Feb 1, 1989

The Last Shift

 

It seemed as if the miserable test might be forgotten. But with only a few months to go until GM and Ford would pass a verdict on Gel, his bosses weren't taking any chances on Beeler or anyone else losing interest in SPC. So last summer, after the classes were finished, they took a step that Beeler describes as "a goddamn joke."

You're all going to have evaluations, his supervisor warned, to tell you how well you're doing your jobs. Big deal, thought Beeler. After all, at $14 an hour, he was $4 above any of the other machinists.

It wasn't the best way to introduce what turned out to be a thorough revision of the compensation system. One by one, machine operators were called into their supervisors' offices and handed four sheets of paper. Each operator was ranked in different categories, then assigned a final number. Operators were categorized as class one, two, or three, depending on such skills as eliminating "red-tag" parts, adjusting the machine, and using SPC methods. From now on, supervisors told them, your raises will depend on improving your score through more training. Beeler, who ranked high as the only class-three machinist, was stunned. Important skills, such as setting up, were left out. People who did completely different jobs were rated on the same skills. "It created bad feelings," he says.

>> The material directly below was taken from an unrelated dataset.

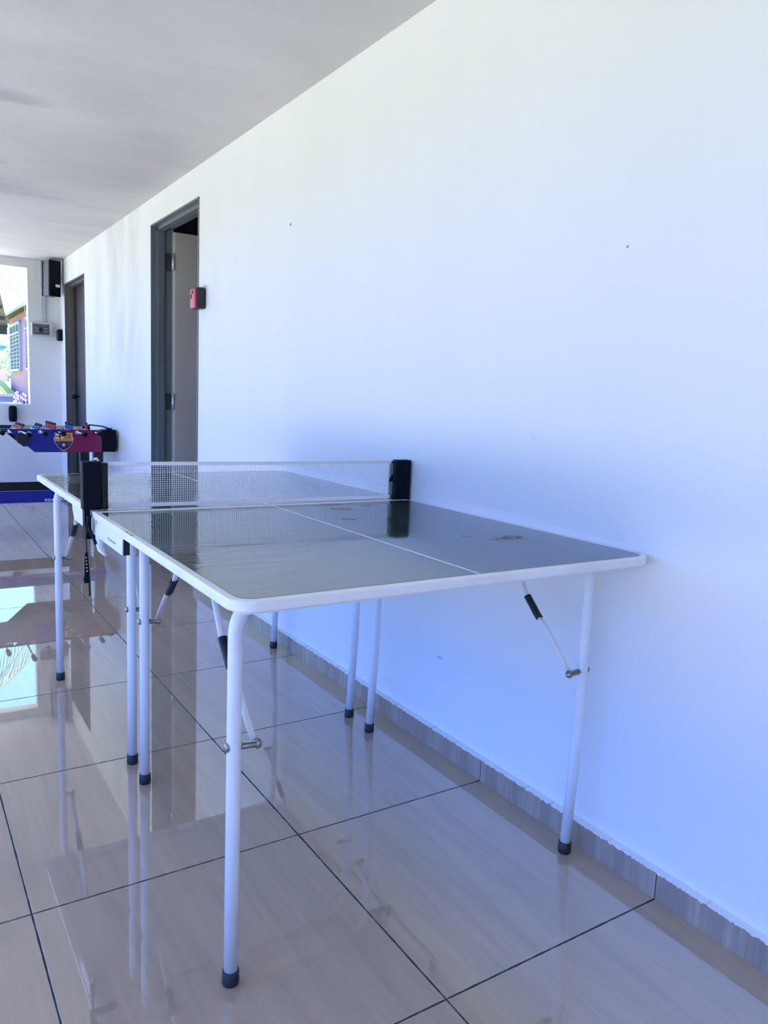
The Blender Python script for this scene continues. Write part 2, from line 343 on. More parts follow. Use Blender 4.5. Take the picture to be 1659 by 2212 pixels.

Did it ever. One employee spit on his supervisor and marched out the door. Another spent a week fuming before exiting. Beeler had no trouble understanding why employees were so irate. "Here you were running a machine, probably for 10 hours a day, producing mostly 'green-tag' acceptable parts," he says. "Maybe you're just learning to grind tools because you've only been at it for six months. Then you get called into a room, and you're told that you're a 20. What does that mean? you ask. Well, they answer, a 21 means you shouldn't even be here." Beeler shakes his head. "It's not right," he says.

Management was hurting its own cause. Workers who feared for their jobs couldn't concentrate on making better parts, Beeler says. Those who got bad evaluations figured they shouldn't care about quality, since they were going to be fired anyway. Even those like Beeler who got good evaluations were frustrated by the unfairness of it all.

Where will the sacrifices stop? Beeler had to wonder. What wouldn't Gel take from him in its scramble to win GM and Ford's love? Recently, Ken Walkerdine, Gel's vice-president of operations, issued a memo about work habits on the factory floor. Among other things, it asked that machinists like Beeler not wear wedding rings, which could get caught in machines. Beeler was furious. Finally, Walkerdine agreed to let workers cover their rings with masking tape. But the steel-toed shoes Beeler has to wear make his toes ache. And the side shields are a nuisance. What can he do? "This is a dying trade," he says softly. "I know I have to make this transition."

Beeler knows, for instance, that Gel must earn Ford's Q1 rating by the 1990 model year. "Getting that means we're still in business," he says. The stakes are very high. If Beeler were to take a drive down I-90, he'd see at least one supplier's Q1 flag flapping in the breeze, right beneath a U.S. flag. If he were to stop in and visit a few suppliers -- he'd have an estimated 15% fewer to choose from than he would have had five years ago -- he might stumble on the $20 million plastic molder who failed to pass GM's Targets for Excellence evaluation program. He'd see a man scrambling to save his company, spending his last $35,000 to build samples and prototypes for industries he knows nothing of, like aerospace and defense.

He doesn't even have to go that far to feel the squeeze. At 1:00 on a recent Monday afternoon in Gel's conference room, Ken Walkerdine was updating the supervisors on the company's doings, as usual. Through the first half of 1988, sales hovered around $900,000 per month. Now, though, $800,000 months are becoming the norm. The car companies, it appears, are starting to buy their turn signals as part of larger assemblies from bigger suppliers. Walkerdine suspects that business is gone forever.

We'd better start contemplating a layoff, he tells his managers.

This is not the world George Beeler expected to live in. "I've lived through some of the best years, when jobs were plentiful," he says. "My father had such pride in his work. How can we leave to our kids a nation that has fallen apart?"

Beeler is sitting in a restaurant booth having dinner with his son, John, as thay do most nights. "I worry more about him than me," he says, pointing to John, who is wearing a Harley-Davidson T-shirt and a scraggly beard. John earns $5.25 an hour churning out car parts on a screw machine at a small shop five miles away. "There won't be many of us left, but I'm going to be one of the chosen few," John says. "You've got to have a fighting attitude. That's what my dad always says."

The shop where he works, like Gel, will be evaluated in the next few months. "If Ford pulls out work, we're gone," says John. His father can only sympathize, nodding behind a cloud of cigarette smoke. He feels like a tiny part in a giant machine; he can't even tell who is running it anymore. Detroit? Washington, D.C.? Tokyo? Still, if the machine goes down, it will take him with it -- his job, his family, his neighborhood.

"We're all under the ax right now," Beeler says. "You drop that ax on these companies, and you're dropping the ax on a whole damn world. That's the world of my father and my son. That's my world."